_YOUR OBJECTIVE_
Report all lines from the entries below in which "Blender" appears.

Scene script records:

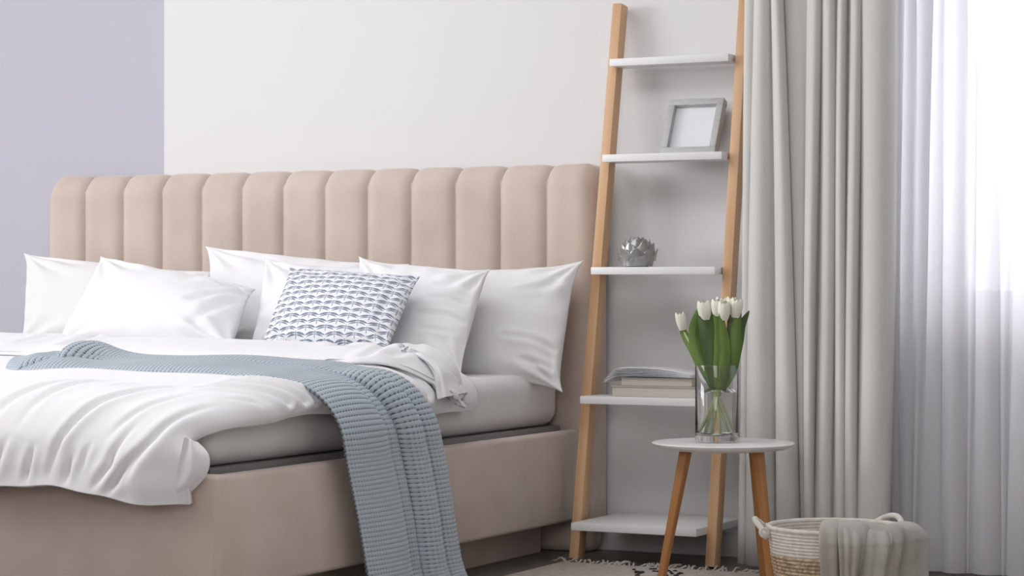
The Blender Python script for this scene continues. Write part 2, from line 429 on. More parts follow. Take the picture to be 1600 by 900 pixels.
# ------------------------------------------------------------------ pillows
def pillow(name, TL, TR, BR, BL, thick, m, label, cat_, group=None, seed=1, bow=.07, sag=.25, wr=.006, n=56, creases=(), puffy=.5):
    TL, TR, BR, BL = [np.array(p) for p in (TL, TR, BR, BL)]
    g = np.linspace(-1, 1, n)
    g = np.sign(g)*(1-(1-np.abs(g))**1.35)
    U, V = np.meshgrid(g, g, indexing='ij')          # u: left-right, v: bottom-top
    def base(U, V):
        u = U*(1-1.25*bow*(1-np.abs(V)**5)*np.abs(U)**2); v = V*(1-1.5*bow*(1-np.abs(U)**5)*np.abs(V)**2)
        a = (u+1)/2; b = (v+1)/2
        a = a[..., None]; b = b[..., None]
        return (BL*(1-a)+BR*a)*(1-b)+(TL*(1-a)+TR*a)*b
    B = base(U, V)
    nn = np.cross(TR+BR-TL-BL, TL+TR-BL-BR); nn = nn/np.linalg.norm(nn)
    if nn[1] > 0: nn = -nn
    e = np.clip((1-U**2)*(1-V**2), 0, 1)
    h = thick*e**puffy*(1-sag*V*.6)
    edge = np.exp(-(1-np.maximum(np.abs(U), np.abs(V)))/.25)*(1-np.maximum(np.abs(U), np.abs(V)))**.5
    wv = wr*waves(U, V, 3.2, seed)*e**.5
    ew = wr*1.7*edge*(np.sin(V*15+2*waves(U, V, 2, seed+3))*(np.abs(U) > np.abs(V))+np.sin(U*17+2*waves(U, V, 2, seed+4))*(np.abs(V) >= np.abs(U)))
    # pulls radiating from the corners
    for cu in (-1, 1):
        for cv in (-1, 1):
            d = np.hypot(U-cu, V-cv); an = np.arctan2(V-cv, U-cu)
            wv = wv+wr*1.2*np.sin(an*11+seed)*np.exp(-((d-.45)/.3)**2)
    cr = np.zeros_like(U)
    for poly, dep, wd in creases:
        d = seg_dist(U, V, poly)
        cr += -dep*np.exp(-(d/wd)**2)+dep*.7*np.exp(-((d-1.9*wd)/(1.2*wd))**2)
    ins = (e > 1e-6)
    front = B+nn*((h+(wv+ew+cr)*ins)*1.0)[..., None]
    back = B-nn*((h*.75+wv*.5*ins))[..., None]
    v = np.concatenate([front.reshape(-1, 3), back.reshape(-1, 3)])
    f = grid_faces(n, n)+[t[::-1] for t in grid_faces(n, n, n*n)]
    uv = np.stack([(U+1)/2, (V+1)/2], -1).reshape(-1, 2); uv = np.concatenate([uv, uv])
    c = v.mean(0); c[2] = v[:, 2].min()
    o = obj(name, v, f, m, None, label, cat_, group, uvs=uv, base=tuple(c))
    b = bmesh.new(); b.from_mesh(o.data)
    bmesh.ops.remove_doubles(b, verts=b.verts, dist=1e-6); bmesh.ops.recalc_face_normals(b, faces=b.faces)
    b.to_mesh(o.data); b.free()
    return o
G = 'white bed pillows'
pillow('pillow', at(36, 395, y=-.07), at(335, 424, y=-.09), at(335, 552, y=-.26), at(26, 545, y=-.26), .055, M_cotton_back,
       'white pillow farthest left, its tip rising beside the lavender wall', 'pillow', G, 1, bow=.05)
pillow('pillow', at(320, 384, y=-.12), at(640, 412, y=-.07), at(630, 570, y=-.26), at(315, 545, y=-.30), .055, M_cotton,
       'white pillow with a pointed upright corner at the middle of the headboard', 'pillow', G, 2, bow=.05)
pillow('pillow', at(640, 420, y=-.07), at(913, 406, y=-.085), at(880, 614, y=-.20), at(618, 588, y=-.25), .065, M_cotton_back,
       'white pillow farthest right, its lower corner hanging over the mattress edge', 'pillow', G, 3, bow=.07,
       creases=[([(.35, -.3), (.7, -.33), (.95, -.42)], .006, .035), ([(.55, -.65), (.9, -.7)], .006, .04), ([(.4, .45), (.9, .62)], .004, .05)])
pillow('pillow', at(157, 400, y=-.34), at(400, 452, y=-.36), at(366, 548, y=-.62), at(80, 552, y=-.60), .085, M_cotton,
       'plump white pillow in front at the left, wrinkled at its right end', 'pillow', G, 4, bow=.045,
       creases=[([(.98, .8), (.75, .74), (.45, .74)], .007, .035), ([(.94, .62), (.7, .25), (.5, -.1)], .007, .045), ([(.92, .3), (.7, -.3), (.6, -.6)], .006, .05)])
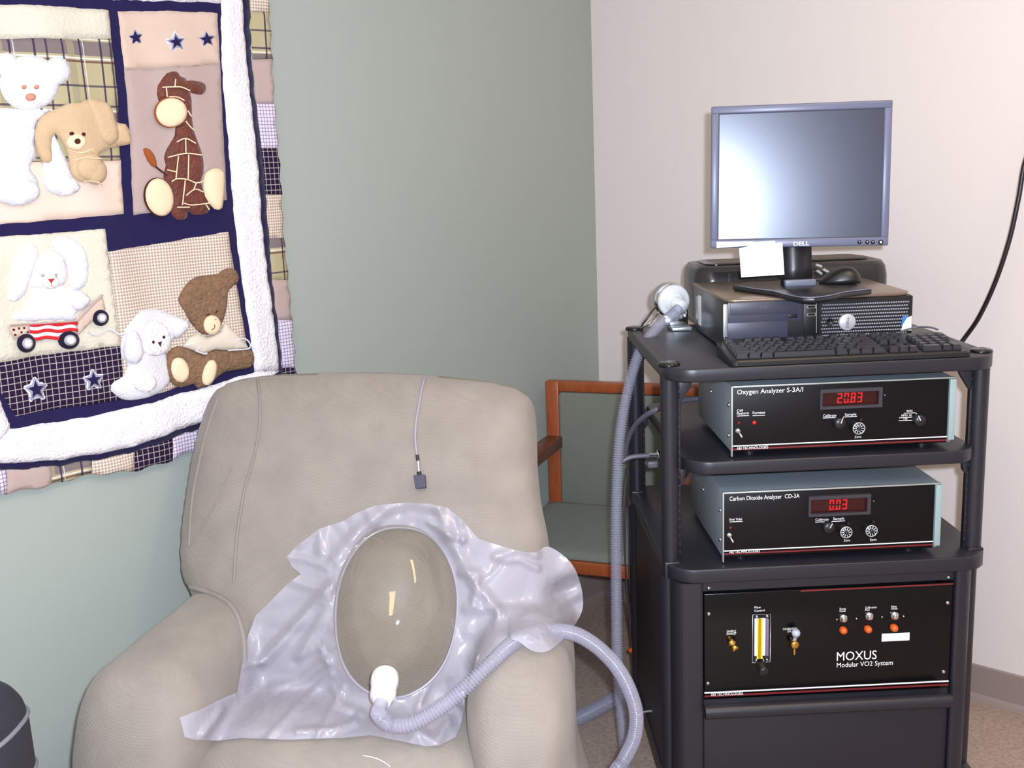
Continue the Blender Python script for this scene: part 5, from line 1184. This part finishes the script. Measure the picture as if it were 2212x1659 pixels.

_ANSWER FOR THE TASK_
The Blender Python script for this scene continues. Write part 2, from line 429 on. More parts follow. Take the picture to be 1600 by 900 pixels.
Continue the Blender Python script for this scene: part 5, from line 1184. This part finishes the script. Measure the picture as if it were 2212x1659 pixels.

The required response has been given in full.